Leave out the pictures, then reproduce the rest of the material exactly.

— Start Raw data —

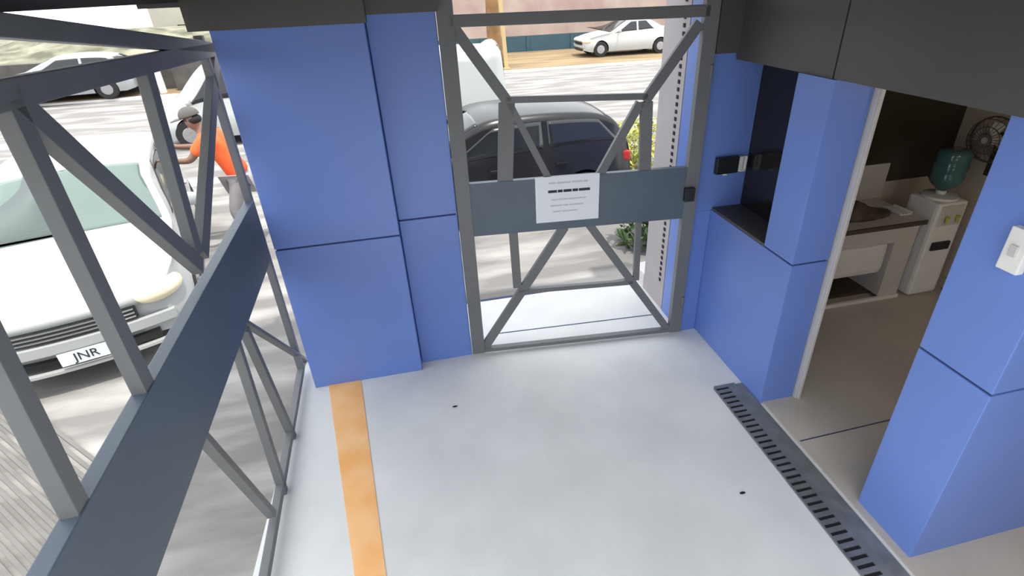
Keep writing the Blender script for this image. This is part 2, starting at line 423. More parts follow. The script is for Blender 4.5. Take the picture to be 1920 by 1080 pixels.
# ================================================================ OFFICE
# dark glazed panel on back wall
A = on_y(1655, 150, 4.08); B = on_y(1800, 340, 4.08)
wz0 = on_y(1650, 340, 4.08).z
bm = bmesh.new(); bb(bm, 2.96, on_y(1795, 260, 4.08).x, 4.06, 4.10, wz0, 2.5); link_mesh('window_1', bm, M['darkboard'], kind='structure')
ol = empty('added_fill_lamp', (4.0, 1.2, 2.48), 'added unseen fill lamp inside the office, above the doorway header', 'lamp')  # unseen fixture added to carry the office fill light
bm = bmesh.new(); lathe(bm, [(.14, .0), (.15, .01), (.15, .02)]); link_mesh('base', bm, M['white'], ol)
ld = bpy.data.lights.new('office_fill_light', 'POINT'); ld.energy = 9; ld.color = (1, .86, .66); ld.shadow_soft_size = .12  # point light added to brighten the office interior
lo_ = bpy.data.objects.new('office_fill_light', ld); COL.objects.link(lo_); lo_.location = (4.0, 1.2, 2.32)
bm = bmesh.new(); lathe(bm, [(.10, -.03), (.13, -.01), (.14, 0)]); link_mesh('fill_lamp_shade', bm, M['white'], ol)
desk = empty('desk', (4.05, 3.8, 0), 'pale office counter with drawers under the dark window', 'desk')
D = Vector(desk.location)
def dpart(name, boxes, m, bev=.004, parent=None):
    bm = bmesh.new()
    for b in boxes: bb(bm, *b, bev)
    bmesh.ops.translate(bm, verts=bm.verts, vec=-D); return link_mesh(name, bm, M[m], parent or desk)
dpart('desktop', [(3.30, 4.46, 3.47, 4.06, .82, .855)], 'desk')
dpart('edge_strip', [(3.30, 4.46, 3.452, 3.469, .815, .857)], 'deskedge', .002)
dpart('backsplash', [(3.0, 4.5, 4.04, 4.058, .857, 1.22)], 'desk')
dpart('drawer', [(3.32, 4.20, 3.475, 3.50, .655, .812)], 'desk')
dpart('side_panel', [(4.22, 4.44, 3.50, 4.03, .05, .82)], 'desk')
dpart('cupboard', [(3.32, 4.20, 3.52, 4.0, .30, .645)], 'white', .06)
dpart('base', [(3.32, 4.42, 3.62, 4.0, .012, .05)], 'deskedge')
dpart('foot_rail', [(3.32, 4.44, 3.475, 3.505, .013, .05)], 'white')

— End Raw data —

* _Worked answer_:
Keep writing the Blender script for this image. This is part 2, starting at line 423. More parts follow. The script is for Blender 4.5. Take the picture to be 1920 by 1080 pixels.
# ================================================================ OFFICE
# dark glazed panel on back wall
A = on_y(1655, 150, 4.08); B = on_y(1800, 340, 4.08)
wz0 = on_y(1650, 340, 4.08).z
bm = bmesh.new(); bb(bm, 2.96, on_y(1795, 260, 4.08).x, 4.06, 4.10, wz0, 2.5); link_mesh('window_1', bm, M['darkboard'], kind='structure')
ol = empty('added_fill_lamp', (4.0, 1.2, 2.48), 'added unseen fill lamp inside the office, above the doorway header', 'lamp')  # unseen fixture added to carry the office fill light
bm = bmesh.new(); lathe(bm, [(.14, .0), (.15, .01), (.15, .02)]); link_mesh('base', bm, M['white'], ol)
ld = bpy.data.lights.new('office_fill_light', 'POINT'); ld.energy = 9; ld.color = (1, .86, .66); ld.shadow_soft_size = .12  # point light added to brighten the office interior
lo_ = bpy.data.objects.new('office_fill_light', ld); COL.objects.link(lo_); lo_.location = (4.0, 1.2, 2.32)
bm = bmesh.new(); lathe(bm, [(.10, -.03), (.13, -.01), (.14, 0)]); link_mesh('fill_lamp_shade', bm, M['white'], ol)
desk = empty('desk', (4.05, 3.8, 0), 'pale office counter with drawers under the dark window', 'desk')
D = Vector(desk.location)
def dpart(name, boxes, m, bev=.004, parent=None):
    bm = bmesh.new()
    for b in boxes: bb(bm, *b, bev)
    bmesh.ops.translate(bm, verts=bm.verts, vec=-D); return link_mesh(name, bm, M[m], parent or desk)
dpart('desktop', [(3.30, 4.46, 3.47, 4.06, .82, .855)], 'desk')
dpart('edge_strip', [(3.30, 4.46, 3.452, 3.469, .815, .857)], 'deskedge', .002)
dpart('backsplash', [(3.0, 4.5, 4.04, 4.058, .857, 1.22)], 'desk')
dpart('drawer', [(3.32, 4.20, 3.475, 3.50, .655, .812)], 'desk')
dpart('side_panel', [(4.22, 4.44, 3.50, 4.03, .05, .82)], 'desk')
dpart('cupboard', [(3.32, 4.20, 3.52, 4.0, .30, .645)], 'white', .06)
dpart('base', [(3.32, 4.42, 3.62, 4.0, .012, .05)], 'deskedge')
dpart('foot_rail', [(3.32, 4.44, 3.475, 3.505, .013, .05)], 'white')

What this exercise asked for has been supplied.